Çocuk nüfusuna göre yapılan yayınların yetersiz olduğunu hemen herkes söylüyor. Bu doğru. Bir de neler yayınlanıyor? Bu yayınların çocuksuluğu, fizik özellikleri, muhtevası yeterli midir? Bu sorular çoğaltılabilir. Yüz yıllık bir dönem içinde ülkemizde yayınlanan çocuk kitaplarının %85’i tercüme yayınlardır. Egemen bir yayın tekeline dönüşmüştür bu çocuk yayınları. Yerli kitaplar son yıllarda gündeme gelmeye başlamıştır. Son 30 yılda yayınlananlar içinde ne kadarının çocuğa göre olduğu da tartışılabilir. Çocuklar için yapılan yayınları hafife alan ülkelerin başında geldiğimizi söylemeye gerek var mı? Çocuk dergileri, çocuk gazeteleri, gazetelerin çocuk sayfaları çocuk kitaplarından farklı değil elbette.
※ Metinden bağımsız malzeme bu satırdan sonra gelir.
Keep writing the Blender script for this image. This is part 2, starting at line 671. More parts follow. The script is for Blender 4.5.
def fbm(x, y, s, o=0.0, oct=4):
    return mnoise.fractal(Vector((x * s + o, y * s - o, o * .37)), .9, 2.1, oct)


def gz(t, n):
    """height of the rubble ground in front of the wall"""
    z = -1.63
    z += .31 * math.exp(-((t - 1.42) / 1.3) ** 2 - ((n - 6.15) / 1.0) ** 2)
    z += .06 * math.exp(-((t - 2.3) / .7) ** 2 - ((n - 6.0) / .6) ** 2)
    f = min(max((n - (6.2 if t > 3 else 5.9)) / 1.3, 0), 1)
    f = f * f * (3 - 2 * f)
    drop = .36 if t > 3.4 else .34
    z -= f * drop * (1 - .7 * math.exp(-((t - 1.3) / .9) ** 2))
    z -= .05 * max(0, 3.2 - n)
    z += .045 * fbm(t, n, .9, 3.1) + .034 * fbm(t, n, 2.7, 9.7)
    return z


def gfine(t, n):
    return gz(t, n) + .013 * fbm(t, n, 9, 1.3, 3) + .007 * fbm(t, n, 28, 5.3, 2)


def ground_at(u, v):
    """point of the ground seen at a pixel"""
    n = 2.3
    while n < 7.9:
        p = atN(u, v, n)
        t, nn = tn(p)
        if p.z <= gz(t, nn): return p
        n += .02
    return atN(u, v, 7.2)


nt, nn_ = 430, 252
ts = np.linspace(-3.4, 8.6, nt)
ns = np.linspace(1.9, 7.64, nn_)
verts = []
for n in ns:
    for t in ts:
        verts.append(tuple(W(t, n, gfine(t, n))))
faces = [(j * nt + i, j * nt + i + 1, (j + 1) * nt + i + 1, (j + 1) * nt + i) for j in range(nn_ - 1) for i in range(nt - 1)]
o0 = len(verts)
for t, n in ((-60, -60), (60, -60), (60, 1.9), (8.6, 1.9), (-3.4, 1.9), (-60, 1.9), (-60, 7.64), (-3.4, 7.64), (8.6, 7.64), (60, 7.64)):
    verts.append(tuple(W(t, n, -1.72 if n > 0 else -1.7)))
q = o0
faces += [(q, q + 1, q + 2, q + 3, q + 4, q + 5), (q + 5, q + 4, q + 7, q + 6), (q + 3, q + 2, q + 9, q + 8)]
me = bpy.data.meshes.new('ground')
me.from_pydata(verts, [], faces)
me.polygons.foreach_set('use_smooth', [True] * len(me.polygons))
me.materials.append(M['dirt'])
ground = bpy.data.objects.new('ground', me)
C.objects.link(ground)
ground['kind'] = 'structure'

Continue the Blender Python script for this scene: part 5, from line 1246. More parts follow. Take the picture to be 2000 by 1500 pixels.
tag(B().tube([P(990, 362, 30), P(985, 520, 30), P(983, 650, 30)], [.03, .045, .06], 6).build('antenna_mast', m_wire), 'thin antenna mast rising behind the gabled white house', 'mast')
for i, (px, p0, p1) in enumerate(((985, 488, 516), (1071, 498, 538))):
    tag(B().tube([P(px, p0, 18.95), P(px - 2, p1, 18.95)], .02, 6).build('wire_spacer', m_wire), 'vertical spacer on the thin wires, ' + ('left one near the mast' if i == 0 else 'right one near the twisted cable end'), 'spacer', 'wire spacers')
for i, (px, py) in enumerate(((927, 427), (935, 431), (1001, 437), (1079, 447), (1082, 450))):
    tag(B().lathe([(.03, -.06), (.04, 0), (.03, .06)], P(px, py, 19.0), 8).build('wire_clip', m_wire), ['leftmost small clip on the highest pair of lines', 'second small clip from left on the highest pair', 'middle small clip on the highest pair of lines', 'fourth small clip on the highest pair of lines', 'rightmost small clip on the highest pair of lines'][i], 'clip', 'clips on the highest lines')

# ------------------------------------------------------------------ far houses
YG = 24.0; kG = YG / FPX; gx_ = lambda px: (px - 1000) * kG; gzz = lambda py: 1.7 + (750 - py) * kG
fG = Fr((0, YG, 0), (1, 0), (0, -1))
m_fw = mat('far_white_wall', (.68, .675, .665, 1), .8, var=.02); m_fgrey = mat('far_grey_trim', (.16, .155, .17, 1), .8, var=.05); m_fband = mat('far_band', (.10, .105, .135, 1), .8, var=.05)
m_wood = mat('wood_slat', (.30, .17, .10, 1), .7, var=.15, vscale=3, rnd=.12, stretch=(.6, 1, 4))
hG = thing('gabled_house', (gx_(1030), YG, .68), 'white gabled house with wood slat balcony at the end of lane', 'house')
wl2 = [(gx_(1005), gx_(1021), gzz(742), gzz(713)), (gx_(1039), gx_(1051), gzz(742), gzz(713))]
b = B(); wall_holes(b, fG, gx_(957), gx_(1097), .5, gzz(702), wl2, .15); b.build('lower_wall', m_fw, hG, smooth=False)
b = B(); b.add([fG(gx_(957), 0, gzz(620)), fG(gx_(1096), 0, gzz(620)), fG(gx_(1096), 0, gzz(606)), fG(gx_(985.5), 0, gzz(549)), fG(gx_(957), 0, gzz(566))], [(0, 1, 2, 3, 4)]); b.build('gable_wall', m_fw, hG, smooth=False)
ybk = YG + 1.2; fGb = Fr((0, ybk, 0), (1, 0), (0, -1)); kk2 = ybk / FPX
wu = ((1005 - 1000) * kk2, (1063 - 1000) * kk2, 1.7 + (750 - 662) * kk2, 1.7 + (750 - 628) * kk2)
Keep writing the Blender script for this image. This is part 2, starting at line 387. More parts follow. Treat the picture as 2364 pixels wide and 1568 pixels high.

Son yıllarda renkli yayınlar teknikleri bu dergileri boyalı hale getirmiş sadece. Genel anlayış bunlara da yansıyor. İyi niyetli olanlar da var. Bu yetmiyor. Hepimiz suçluyuz, bunu kabul edelim önce. Nitelikli çocuk yayınlarına ihtiyacımız var diyoruz ama örnekleri çoğal-tamıyoruz. Çocuk yayınlarının sorunları ayrıca ele alınabilir. Kâğıtlara işkence ettiğimiz bir ülkede yaşadığımızı söylemekle görevimiz bitmiyor. Ne zaman iyi edebiyatımız olursa o zaman iyi yayınımız olacak. Buna çocuklarımız her geçen gün daha çok ihtiyaç duyuyorlar.
Evrensel bir çocuk kültürü ve çocuk felsefesi oluşturulması yolunda neler yapılabilir?
Çok şey. Önce kültürümüzün alfabesi ile işe başlayabiliriz. Anadilimiz ile kültürel sembollerimizi edebiyata, resimle tablolara, notalarla müziğe, taşa, toprağa, eşyaya ruhumuzu yansıtarak, bir kültürümüzün olduğunu çocuklara anlatabilirsek çocukluğu keş-fetmiş oluruz. İlk insanla bize öğretilen çocuğa alt bilgiyi çocuk felsefemizin temeli yapmış oluruz böylece. Bunu, içindeki çocuğu yaşatanlar başaracaktır. Biz her şeyden çok bu ortamı hazırlamalıyız. Çıkış yolumuzu sezerek işe başlayabiliriz. Bütün insanlığa çocukluğa dönüşü bir görev kabul etmesini öneriyoruz. Çocukluğa yani fıtrata, sadeliğe, erdeme ulaşacak yolu çocuksuluğun soy damarından yola çıkarak anlamaya çağırıyoruz.